Après un débat animé, le CA de l'ASV a considéré que ce
projet pouvait concerner Sainte-Victoire et a donc décidé de relayer
l'information sur la manifestation du 5 février :
- Certes, dans le massif, la gestion de la forêt est
relativement bien contrôlée; les prélèvements effectués ne sont pas intensifs
(par exemple, 25% seulement de la croissance naturelle des arbres pour
l'opération de débardage en cours autour de Roques Hautes, dixit le Grand
Site cf. photo ci-contre);
- Mais la destination du bois est l'approvisionnement
des chaufferies locales et la production de pâte à papier; il sera donc
nécessaire d'être vigilant sur l'intensité de l'exploitation (nous ne remettons
pas en cause le fait qu'il soit souvent nécessaire d'éclaircir les pins pour
diminuer le risque d'incendie et favoriser la croissance d'autres espèces);
- Autre lien, la cheminée et les tours de Gardanne se voient
facilement dès que l'on s'élève dans Ste-Victoire; c'est probablement l'élément
visuel le plus prégnant au sud (plus que les zones d'activité de Rousset ou
Trets ou que le champ photovoltaïque de Puyloubier);
- Enfin, la pollution ignore bien sûr les frontières et les
mesures de l'agence AirPACA montrent que notre région
n'est pas épargnée par certaines pollutions (ozone, pesticides, particules), y
compris à distance de l'Etang de Berre, de Marseille ou d'Aix.
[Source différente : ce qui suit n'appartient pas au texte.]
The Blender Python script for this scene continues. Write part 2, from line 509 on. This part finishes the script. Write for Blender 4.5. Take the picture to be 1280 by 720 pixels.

On peut cependant regretter que les opposants au projet ne
définissent pas très clairement leur objectif : arrêter ou limiter le projet ?
interdire l’approvisionnement lointain (mais cela implique plus de coupes dans
le midi) ? créer un nouvelle ressource (par ex. eucalyptus à croissance rapide
sur les lits morts de Durance) ? imposer des filtres à particules fines ?
monter un projet de cogénération avec des utilisateurs locaux de chaleur ?
mettre en place des campagnes de mesure ? faire un bilan écologique complet de
tout le système impliqué par la centrale biomasse ? tenter d’associer les élus
(pour le moment, favorables en général au projet) à une remise en cause des
choix ?
Chacun jugera, au vu de ces éléments, de sa position. Outre
la manifestation du 5 février, une pétition circule actuellement sur ce dossier.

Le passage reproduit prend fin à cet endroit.